-- Start --

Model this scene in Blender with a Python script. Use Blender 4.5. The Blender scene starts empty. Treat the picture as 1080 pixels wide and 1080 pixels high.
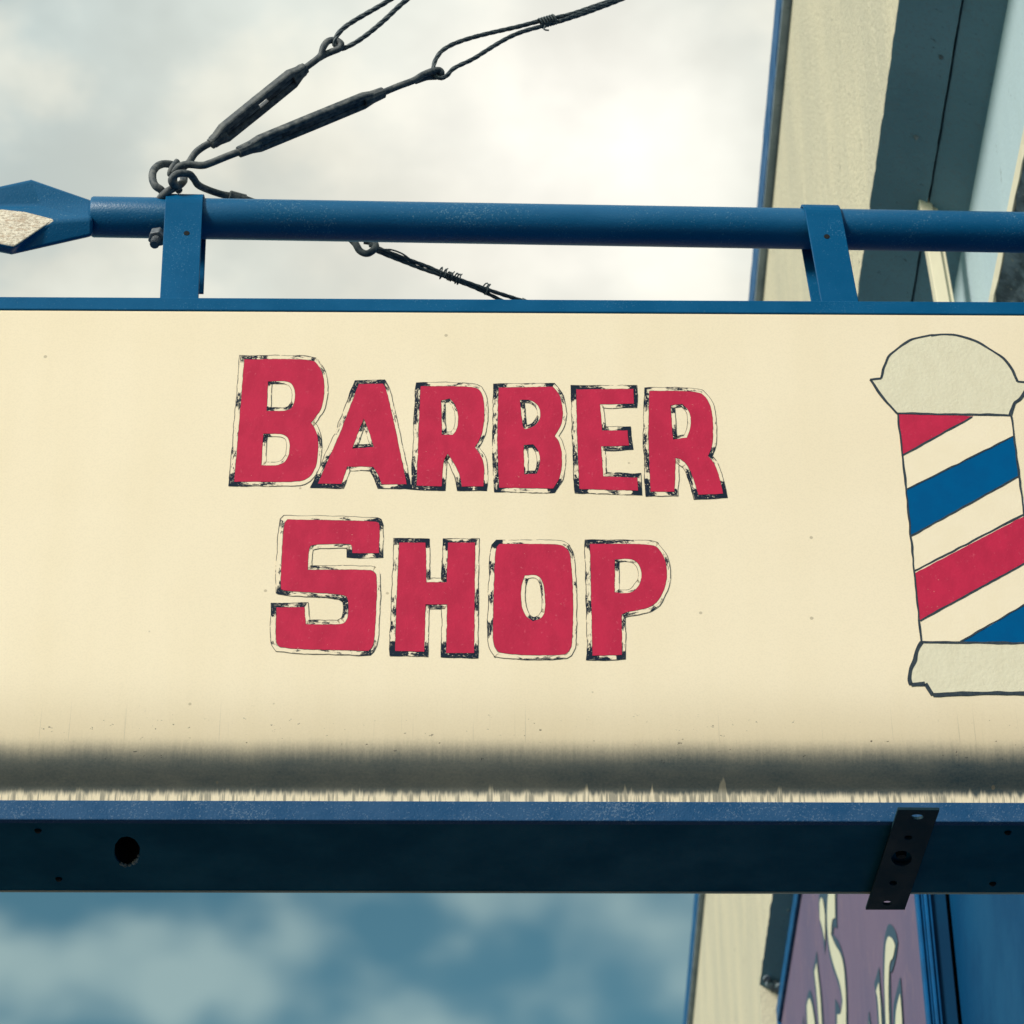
import bpy, bmesh, math, random
from mathutils import Vector, Matrix, noise
from mathutils.geometry import tessellate_polygon
random.seed(4)
S = bpy.context.scene
COL = S.collection
rad = math.radians

# ------------------------------------------------------------------ camera
F_PX, SIZE = 2970.0, 1080.0
PITCH, ROLL, EYE = rad(34), -0.006, 1.6
CAM = Vector((0, 0, EYE))
fwd = Vector((0, math.cos(PITCH), math.sin(PITCH)))
r0 = Vector((1, 0, 0)); u0 = Vector((0, -math.sin(PITCH), math.cos(PITCH)))
rgt = r0 * math.cos(ROLL) + u0 * math.sin(ROLL)
upv = u0 * math.cos(ROLL) - r0 * math.sin(ROLL)
cd = bpy.data.cameras.new('camera'); cam = bpy.data.objects.new('camera', cd); COL.objects.link(cam)
m = Matrix((rgt, upv, -fwd)).transposed().to_4x4(); m.translation = CAM
cam.matrix_world = m
cd.sensor_width = 36; cd.lens = F_PX / SIZE * 36
cd.clip_start = 0.05; cd.clip_end = 3000
cd.dof.use_dof = True; cd.dof.focus_distance = 3.62; cd.dof.aperture_fstop = 16
S.camera = cam

YAW = 0.018
EX = Vector((math.cos(YAW), math.sin(YAW), 0)); EN = Vector((-math.sin(YAW), math.cos(YAW), 0))
def ray(u, v): return fwd + rgt * ((u - 540) / F_PX) + upv * ((540 - v) / F_PX)
def P(u, v, n=3.0):                      # point of the sign's plane family (distance n in front of the camera)
    r = ray(u, v); return CAM + r * (n / r.dot(EN))
def L(s, n, z): return EX * s + EN * n + Vector((0, 0, z + EYE))
PHI = 0.010
BX = Vector((math.cos(PHI), -math.sin(PHI), 0)); BY = Vector((math.sin(PHI), math.cos(PHI), 0))
def B(x, y, z): return BX * x + BY * y + Vector((0, 0, z + EYE))
def PB(u, v, x):                         # point of the facade plane family at x
    r = ray(u, v); return CAM + r * (x / r.dot(BX))

# ------------------------------------------------------------------ materials
def new_mat(name):
    mt = bpy.data.materials.new(name); mt.use_nodes = True
    nt = mt.node_tree; nt.nodes.clear()
    out = nt.nodes.new('ShaderNodeOutputMaterial'); p = nt.nodes.new('ShaderNodeBsdfPrincipled')
    nt.links.new(p.outputs[0], out.inputs[0])
    return mt, nt, p
class G:
    def __init__(s, nt): s.nt = nt
    def n(s, t, **k):
        x = s.nt.nodes.new(t)
        for a, b in k.items(): setattr(x, a, b)
        return x
    def put(s, x, sock):
        if hasattr(x, 'is_output'): s.nt.links.new(x, sock)
        else: sock.default_value = x
    def coord(s, kind='Object'): return s.n('ShaderNodeTexCoord').outputs[kind]
    def scale(s, v, sc, loc=(0, 0, 0)):
        x = s.n('ShaderNodeMapping'); s.nt.links.new(v, x.inputs[0]); x.inputs['Scale'].default_value = sc; x.inputs['Location'].default_value = loc
        return x.outputs[0]
    def noise(s, v, sc, det=3, rough=.5, dist=0):
        x = s.n('ShaderNodeTexNoise'); s.nt.links.new(v, x.inputs['Vector'])
        x.inputs['Scale'].default_value = sc; x.inputs['Detail'].default_value = det; x.inputs['Roughness'].default_value = rough; x.inputs['Distortion'].default_value = dist
        return x.outputs['Fac']
    def math(s, op, a, b=0.0, c=0.0):
        x = s.n('ShaderNodeMath', operation=op); s.put(a, x.inputs[0]); s.put(b, x.inputs[1]); s.put(c, x.inputs[2]); return x.outputs[0]
    def step(s, v, a, b, lo=0.0, hi=1.0):
        x = s.n('ShaderNodeMapRange', interpolation_type='SMOOTHSTEP'); s.put(v, x.inputs[0])
        for i, q in enumerate((a, b, lo, hi)): s.put(q, x.inputs[i + 1])
        return x.outputs[0]
    def mix(s, f, a, b, bt='MIX'):
        x = s.n('ShaderNodeMix', data_type='RGBA', blend_type=bt); s.put(f, x.inputs[0])
        for q, i in ((a, 6), (b, 7)):
            s.put(q if hasattr(q, 'is_output') else (*q, 1), x.inputs[i])
        return x.outputs[2]
    def bump(s, h, strength, dist, p):
        x = s.n('ShaderNodeBump'); s.put(h, x.inputs['Height']); x.inputs['Strength'].default_value = strength; x.inputs['Distance'].default_value = dist
        s.nt.links.new(x.outputs[0], p.inputs['Normal'])
    def sep(s, v):
        x = s.n('ShaderNodeSeparateXYZ'); s.nt.links.new(v, x.inputs[0]); return x.outputs

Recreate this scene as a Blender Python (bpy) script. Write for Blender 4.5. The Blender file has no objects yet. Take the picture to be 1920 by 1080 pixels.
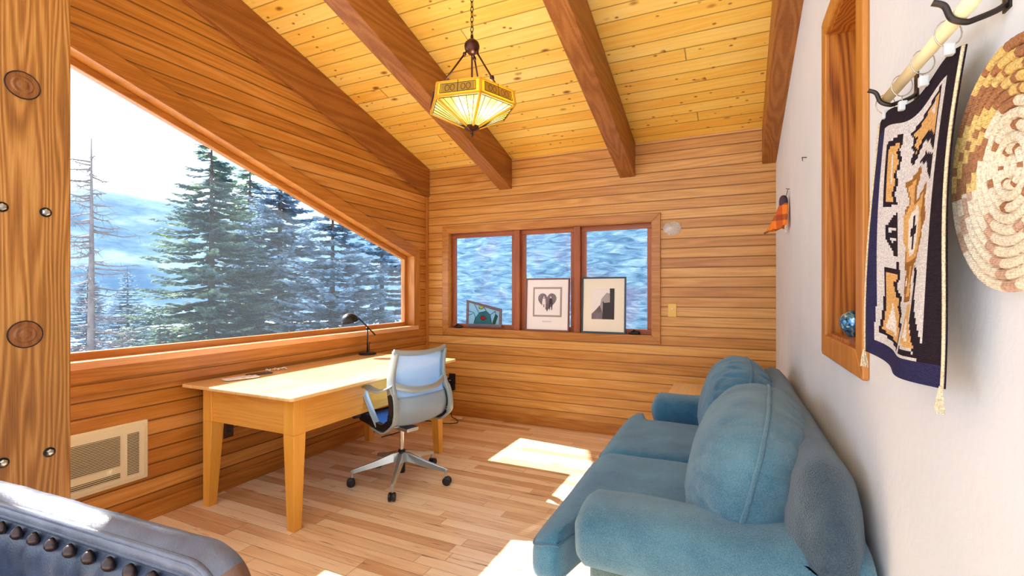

-- End --

Reproduce only the lines running from the beginning of the entries above to the line holding "rad = math.radians", inclusive. Pictures stay out of the copy.

§ **COMPLETED TASK**
Model this scene in Blender with a Python script. Use Blender 4.5. The Blender scene starts empty. Treat the picture as 1080 pixels wide and 1080 pixels high.
import bpy, bmesh, math, random
from mathutils import Vector, Matrix, noise
from mathutils.geometry import tessellate_polygon
random.seed(4)
S = bpy.context.scene
COL = S.collection
rad = math.radians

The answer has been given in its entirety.